**** DATASET ****

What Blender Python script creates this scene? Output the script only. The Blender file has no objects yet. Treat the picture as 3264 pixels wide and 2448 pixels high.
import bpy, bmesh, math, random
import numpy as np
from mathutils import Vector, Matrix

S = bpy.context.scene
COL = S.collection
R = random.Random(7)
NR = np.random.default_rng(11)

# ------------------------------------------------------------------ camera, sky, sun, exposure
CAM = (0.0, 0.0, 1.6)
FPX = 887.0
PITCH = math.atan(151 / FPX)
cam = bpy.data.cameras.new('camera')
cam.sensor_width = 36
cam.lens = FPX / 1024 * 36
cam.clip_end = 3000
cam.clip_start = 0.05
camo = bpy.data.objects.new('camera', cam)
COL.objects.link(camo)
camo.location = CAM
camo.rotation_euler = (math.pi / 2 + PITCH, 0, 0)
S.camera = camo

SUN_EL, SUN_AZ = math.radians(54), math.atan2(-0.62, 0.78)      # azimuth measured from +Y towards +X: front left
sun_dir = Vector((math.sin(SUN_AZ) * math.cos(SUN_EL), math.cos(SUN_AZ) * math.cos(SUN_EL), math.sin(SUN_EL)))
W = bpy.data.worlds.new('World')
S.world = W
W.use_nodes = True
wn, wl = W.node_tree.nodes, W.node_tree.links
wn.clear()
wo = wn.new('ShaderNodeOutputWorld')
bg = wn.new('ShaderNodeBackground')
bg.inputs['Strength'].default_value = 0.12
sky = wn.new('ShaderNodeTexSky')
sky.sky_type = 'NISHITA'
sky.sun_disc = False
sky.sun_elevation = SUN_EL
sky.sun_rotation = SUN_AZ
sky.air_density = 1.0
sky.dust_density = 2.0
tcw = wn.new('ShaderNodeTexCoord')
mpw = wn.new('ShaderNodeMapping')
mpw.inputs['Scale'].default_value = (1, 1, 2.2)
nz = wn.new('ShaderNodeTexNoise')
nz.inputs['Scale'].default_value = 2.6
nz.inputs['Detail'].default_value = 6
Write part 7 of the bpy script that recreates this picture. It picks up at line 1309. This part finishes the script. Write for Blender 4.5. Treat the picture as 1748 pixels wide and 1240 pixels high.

****

Say how many lines in the records hold "wide", with the number as the whole reply.

2